The Las Vegas Cowboys were a professional American football team based in Las Vegas, Nevada. Their roots can be traced to the independent Quad City Raiders, who joined the new Professional Football League of America as the Rock Island Raiders in 1965. The Raiders remained in the PFLA until its merger with the Continental Football League in 1968. After losing their first two regular-season contests in 1968 (and drawing only 1,200 fans for a game in Davenport, Iowa against the Chicago Owls), the Raiders were set to play the Indianapolis Capitols in Indiana.[1] Instead, Indianapolis businessman Thomas Redmond swiftly purchased the club and announced the team would be known as the Las Vegas Cowboys (who lost to the Caps, 41–0 on September 14.)[2] (League records consider the Raiders and Cowboys to be separate clubs.)
At the time, there was already a Las Vegas Cowboys franchise in the minor Western Football League, with Las Vegas holding a 1–1 record in that circuit; Redmond apparently merged the two franchises, forfeited the Cowboys' remaining games in the WFL, and played a Continental League schedule for the rest of 1968.[3] Featuring only five players from the old Quad Cities team, the Cowboys finished the 1968 season with a 1–11 record—which was still an improvement from Quad Cities' 0–12 disaster of the previous year.

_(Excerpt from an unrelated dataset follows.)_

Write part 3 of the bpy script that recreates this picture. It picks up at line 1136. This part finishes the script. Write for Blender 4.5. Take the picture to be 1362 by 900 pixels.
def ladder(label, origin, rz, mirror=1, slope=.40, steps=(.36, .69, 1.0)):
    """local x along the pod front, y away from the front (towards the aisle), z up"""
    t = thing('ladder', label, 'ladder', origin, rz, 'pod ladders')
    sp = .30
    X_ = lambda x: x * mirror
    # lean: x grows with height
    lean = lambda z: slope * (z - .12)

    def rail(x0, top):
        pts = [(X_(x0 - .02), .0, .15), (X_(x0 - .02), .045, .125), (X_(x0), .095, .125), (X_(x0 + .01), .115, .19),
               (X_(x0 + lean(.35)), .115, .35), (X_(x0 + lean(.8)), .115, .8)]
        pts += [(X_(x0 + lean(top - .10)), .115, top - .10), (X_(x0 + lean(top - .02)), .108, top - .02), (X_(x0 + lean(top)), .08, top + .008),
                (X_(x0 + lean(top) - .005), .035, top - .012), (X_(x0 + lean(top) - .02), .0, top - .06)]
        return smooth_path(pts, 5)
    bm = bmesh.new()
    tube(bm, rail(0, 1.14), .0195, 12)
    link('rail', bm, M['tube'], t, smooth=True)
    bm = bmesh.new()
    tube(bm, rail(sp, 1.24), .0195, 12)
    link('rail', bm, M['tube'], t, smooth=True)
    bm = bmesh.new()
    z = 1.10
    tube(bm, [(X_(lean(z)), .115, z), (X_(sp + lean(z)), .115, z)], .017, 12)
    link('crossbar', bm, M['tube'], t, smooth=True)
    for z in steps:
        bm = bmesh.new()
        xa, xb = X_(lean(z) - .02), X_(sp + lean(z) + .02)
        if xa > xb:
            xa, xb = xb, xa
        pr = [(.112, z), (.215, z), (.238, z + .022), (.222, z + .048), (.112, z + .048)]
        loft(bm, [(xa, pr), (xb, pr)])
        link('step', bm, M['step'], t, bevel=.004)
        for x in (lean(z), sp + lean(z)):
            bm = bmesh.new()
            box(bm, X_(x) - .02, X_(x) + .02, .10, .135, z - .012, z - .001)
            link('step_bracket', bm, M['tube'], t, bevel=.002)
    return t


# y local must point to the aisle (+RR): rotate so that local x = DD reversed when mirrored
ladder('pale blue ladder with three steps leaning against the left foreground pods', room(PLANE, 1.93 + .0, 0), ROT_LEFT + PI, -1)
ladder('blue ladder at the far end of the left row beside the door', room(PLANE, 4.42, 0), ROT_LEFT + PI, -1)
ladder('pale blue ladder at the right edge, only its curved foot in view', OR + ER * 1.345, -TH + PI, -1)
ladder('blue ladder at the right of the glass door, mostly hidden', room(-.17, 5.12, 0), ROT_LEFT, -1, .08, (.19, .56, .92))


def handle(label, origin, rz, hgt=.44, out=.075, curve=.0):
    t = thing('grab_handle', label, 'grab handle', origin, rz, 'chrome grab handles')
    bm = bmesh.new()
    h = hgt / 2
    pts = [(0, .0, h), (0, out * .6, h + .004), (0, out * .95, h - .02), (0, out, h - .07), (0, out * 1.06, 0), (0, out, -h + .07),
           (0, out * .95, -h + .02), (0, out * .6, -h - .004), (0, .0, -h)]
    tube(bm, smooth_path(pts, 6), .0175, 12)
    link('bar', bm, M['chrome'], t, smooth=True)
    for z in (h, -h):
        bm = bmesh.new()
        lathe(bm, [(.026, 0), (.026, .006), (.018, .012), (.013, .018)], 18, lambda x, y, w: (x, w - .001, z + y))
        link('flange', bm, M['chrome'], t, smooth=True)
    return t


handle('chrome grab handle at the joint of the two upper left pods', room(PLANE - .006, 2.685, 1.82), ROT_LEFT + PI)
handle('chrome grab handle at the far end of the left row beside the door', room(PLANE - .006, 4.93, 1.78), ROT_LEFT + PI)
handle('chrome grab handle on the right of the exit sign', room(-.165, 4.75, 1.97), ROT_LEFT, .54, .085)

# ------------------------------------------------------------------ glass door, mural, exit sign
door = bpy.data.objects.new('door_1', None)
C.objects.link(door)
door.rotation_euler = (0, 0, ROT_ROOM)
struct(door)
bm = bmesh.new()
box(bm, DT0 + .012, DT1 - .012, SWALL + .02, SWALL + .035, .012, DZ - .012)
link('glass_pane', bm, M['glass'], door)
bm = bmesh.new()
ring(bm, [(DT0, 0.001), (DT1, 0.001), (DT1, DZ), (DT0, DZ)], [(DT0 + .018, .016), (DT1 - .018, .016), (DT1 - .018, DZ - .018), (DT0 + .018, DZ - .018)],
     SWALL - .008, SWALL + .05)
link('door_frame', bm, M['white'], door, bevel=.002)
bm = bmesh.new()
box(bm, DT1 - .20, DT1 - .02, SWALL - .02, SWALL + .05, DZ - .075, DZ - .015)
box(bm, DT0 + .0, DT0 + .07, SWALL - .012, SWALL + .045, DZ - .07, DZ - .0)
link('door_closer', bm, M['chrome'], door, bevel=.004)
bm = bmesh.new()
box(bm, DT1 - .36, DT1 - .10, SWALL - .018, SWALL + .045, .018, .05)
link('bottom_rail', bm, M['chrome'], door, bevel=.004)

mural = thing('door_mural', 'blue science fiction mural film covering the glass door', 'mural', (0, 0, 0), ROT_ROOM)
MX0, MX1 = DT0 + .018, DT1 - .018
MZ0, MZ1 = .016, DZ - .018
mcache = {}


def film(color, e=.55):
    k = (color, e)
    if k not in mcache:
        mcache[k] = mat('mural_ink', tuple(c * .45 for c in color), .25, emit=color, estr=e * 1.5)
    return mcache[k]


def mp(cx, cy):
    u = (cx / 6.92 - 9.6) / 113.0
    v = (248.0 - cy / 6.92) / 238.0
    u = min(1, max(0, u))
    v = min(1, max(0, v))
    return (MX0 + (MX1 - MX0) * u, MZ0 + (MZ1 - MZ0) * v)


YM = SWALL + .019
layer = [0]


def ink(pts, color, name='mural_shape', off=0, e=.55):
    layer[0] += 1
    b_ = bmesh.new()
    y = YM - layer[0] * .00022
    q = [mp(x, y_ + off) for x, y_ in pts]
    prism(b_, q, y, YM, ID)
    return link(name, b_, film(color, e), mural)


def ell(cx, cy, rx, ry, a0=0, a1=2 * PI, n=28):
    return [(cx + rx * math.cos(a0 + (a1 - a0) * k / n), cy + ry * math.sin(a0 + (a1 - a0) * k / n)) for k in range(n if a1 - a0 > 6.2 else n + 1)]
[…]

In 1969, the final season of the CoFL, Las Vegas improved drastically, both at the gate (drawing 5,068 fans per game to Cashman Field, about double the 1968 figures) and on the field, winning the Pacific Division with an 8–4 record. After routing the Sacramento Capitols, 31–0, in the Pacific Division playoffs, the Cowboys were eliminated and in the second round by the eventual champion San Antonio Toros. It would be the Cowboys' last game: after the 1969 season the franchise was again purchased, and plans for a move to Memphis, Tennessee were announced, with the team planning to join the Trans-American Football League after the CoFL broke up.[4][5] The move never completed and the Cowboys ceased operations.